My first thought on unix was mmap() as well, but one of the requirements was that it doesn't "look like" the process is using that memory, which I interpret as "I don't want to allocate this as virtual memory." I don't think mmap() allows that, as its entire purpose is to allocate virtual memory and return a pointer to that memory space.
Personally, my feeling is: why does it matter if it "looks like" a process is using a lot of memory? That is, why does it matter if a process allocates a lot of virtual memory up front? It's not consuming physical memory, it's just updating some bookkeeping in the kernel. I know people feel uneasy about seeing large values for virtual memory, but... they shouldn't.
This is what Linux does by default for anonymous memory (it's called overcommitment). Go makes very liberal use of this, but it has other issues (namely Linux will kill a process if it goes over a certain overcommitment threshold).
Reading that, I think overcommitment is to determine the kernel's behavior when you try to allocate more virtual memory than physical memory that is present on the system. That is a different (but related) concern from the fact that mmap() will allocate virtual memory but not physical memory. (That is, mmap() reserves locations in the address space, but you don't have any physical memory backing it until you use that memory.)

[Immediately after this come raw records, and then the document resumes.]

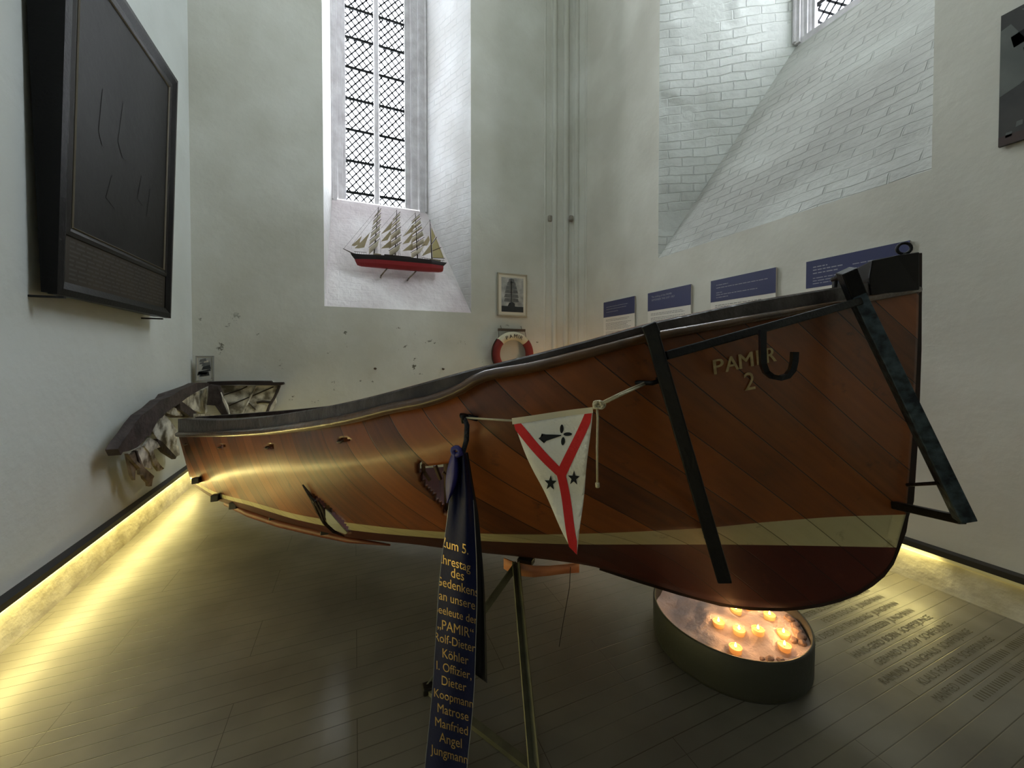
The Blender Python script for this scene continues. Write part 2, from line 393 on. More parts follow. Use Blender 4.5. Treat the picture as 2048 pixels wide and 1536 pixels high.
# unseen front wall behind the viewer, added to block sky light and bounce some
x0 = xl(YF)
struct(uvpoly('wall_front_added', [[(x0,YF,0),(XR,YF,0),(XR,YF,H),(x0,YF,H)]], [mat('added_bounce_wall', (128,122,112), .8)], [0]))

# windows: stone mouldings, glass with lead lattice, saddle bars
def window(name, org, U, N_, gw, z0, z1, jambL, jambR, bar_zs, lattice=.115, mull=None):
    """org: left bottom of the glass, U along it, N_ into the room"""
    root = bpy.data.objects.new(name, None); COL.objects.link(root); root.location = org; root['kind'] = 'structure'
    org = Vector(org); U = Vector(U); N_ = Vector(N_); Z = Vector((0,0,1)); hh = z1-z0
    g = MB().add([org, org+U*gw, org+U*gw+Z*hh, org+Z*hh], [(0,1,2,3)]).build('window_glass', M_glass, root)
    lat = MB(); s = lattice
    def clip_line(a0, sl):   # lines w = a0 + sl*z' within [0,gw]x[0,hh]
        pts = []
        zs = [0, hh]
        lo, hi = 0, hh
        # w in [0,gw]
        za, zb = (0-a0)/sl, (gw-a0)/sl
        lo = max(lo, min(za, zb)); hi = min(hi, max(za, zb))
        return (lo, hi)
    k = -int(hh/s)-2
    spans = [(0, gw)]
    for sl in (.86, -.86):
        a = -hh*.86-1 if sl > 0 else 0
        a0 = a
        while a0 < gw + hh*.86 + 1:
            lo, hi = clip_line(a0, sl)
            if hi-lo > .02:
                lat.beam(org+U*(a0+sl*lo)+Z*lo+N_*.006, org+U*(a0+sl*hi)+Z*hi+N_*.006, .022, .010, up=N_)
            a0 += s
    lat.build('lead_lattice', M_lead, root)
    for bz in bar_zs:
        MB().box(org+U*gw/2+Z*(bz-z0)+N_*.02, (gw, .02, .045), (U, N_, Z)).build('saddle_bar', M_iron, root)
    if mull is not None:
        MB().box(org+U*mull+Z*hh/2+N_*.03, (.085, .10, hh), (U, N_, Z)).build('mullion', MP_stone, root, bevel=.03)
    for side, wj in ((-1, jambL), (1, jambR)):
        b = MB(); e = org + (U*gw if side > 0 else U*0)
        n = 3; st = wj/n
        for i in range(n):
            b.box(e+U*side*(st*(i+.5))+Z*hh/2+N_*(.02+.045*i), (st, .10, hh+.1), (U, N_, Z))
            b.tube([e+U*side*(st*(i+.95))+N_*(.07+.045*i)-Z*.03, e+U*side*(st*(i+.95))+N_*(.07+.045*i)+Z*(hh+.03)], .022, 10)
        b.build('jamb_moulding', MP_stone, root)
    b = MB(); b.box(org+U*gw/2-Z*.06+N_*.03, (gw+jambL+jambR, .2, .12), (U, N_, Z)); b.box(org+U*gw/2+Z*(hh+.06)+N_*.03, (gw+jambL+jambR, .2, .12), (U, N_, Z))
    b.build('window_sill', MP_stone, root)
    return root
YG = YW+.14
bars = [on_y(750, yy, YG).z for yy in (393, 332, 271, 211, 150, 92, 34, -25, -85, -145, -205)]
window('window_1', (GX0, YG, bzs+.02), (1,0,0), (0,-1,0), GX1-GX0, bzs+.02, WTOP-.05, GX0-bx0, bx1-GX1, bars, mull=on_y(753,300,YG).x-GX0)
XG = XW+.12
bars2 = [dzs+.02+.5*i+.35 for i in range(7)]
window('window_2', (XG, g2, dzs+.05), (0,-1,0), (-1,0,0), g2-dy1-.12, dzs+.05, WTOP-.05, dy0-g2, .12, bars2, mull=(g2-dy1-.12)/2)
area('portal_1', ((GX0+GX1)/2, YG+.06, (bzs+WTOP)/2), (0,-1,0), GX1-GX0, WTOP-bzs, 1, (1,1,1), True)
area('portal_2', (XG+.06, (g2+dy1+.12)/2, (dzs+WTOP)/2), (-1,0,0), g2-dy1-.12, WTOP-dzs, 1, (1,1,1), True)

# clustered shafts in the back right corner
sh = MB()
PR = [(-.55,.014,.026),(-.38,-.012,.045),(-.19,-.070,.05),(-.055,-.2,.045),(.012,-.38,.026)]
for (dx, dy, r) in PR:
    sh.tube([(XR+dx, YB+dy, 0), (XR+dx, YB+dy, H)], r, 12)
sh.prism([(XR-.56,YB+.03,0),(XR-.50,YB+.012,0),(XR-.36,YB-.018,0),(XR-.20,YB-.065,0),(XR-.10,YB-.12,0),(XR-.03,YB-.28,0),(XR+.03,YB-.4,0),(XR+.03,YB+.03,0)], (0,0,H))
struct(sh.build('trim_1', MP_wall, smooth=False))
kn = MB()
for px, py in ((1100,437),(1142,437)):
    c = on_y(px, py, YB-.16); kn.box(c, (.07,.06,.10))
struct(kn.build('trim_4', mat('corner_boss', (150,146,136), .85), bevel=.02))

# black cable rails with light strips on the side walls
def wall_rail(name, x_of, ys, side):
    b = MB(); y0, y1 = ys; s = side
    a0, a1 = Vector((x_of(y0), y0, 0)), Vector((x_of(y1), y1, 0)); O = Vector((s, 0, 0))
    sec = [(0,.268),(.062,.268),(.062,.232),(.0,.232)]
    rows = [[a+O*w+ZZ*z for (w, z) in sec+[sec[0]]] for a in (a0, a1)]
    b.grid(rows)
    r = struct(b.build(name, M_black))
    return r
wall_rail('trim_2', xl, (YF, YB), 1)
wall_rail('trim_3', lambda y: XR, (YF, YB), -1)
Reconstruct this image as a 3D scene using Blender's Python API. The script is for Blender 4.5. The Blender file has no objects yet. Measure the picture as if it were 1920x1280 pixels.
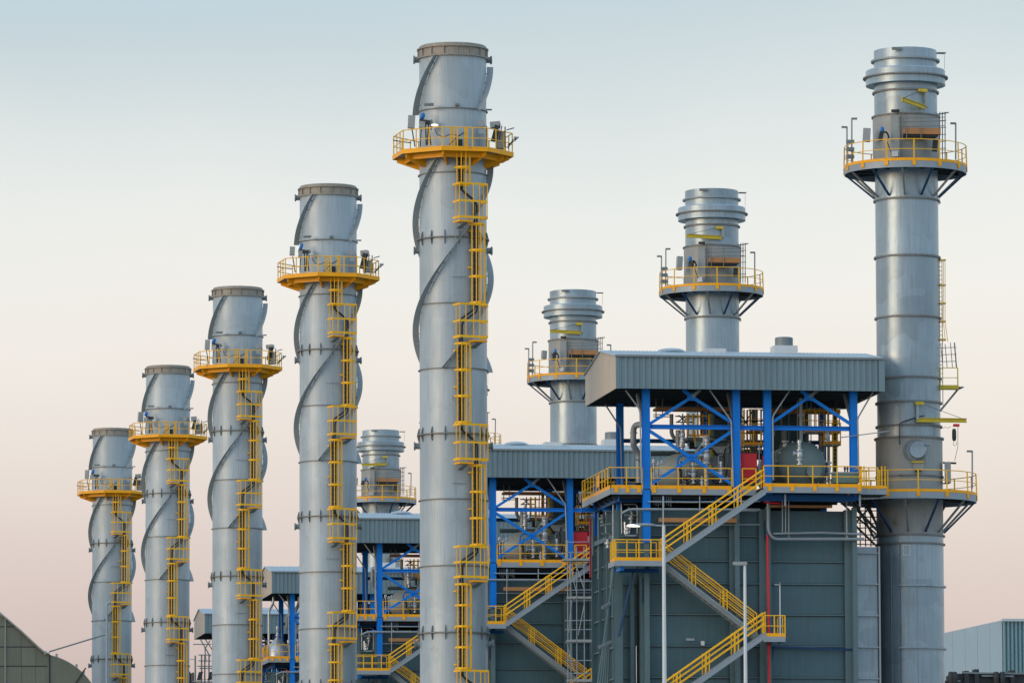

Yeah, sorry -- mmap()'s lazy allocation of pages is a separate but related concept to overcommit (I was writing a tirade about that in a separate thread and my wires got crossed).
Reserves a range of the process's virtual address space without allocating any actual physical storage in memory or in the paging file on disk.
https://msdn.microsoft.com/en-us/library/Aa366887(v=VS.85).a...
Perhaps mmap() can achieve the same on Unices?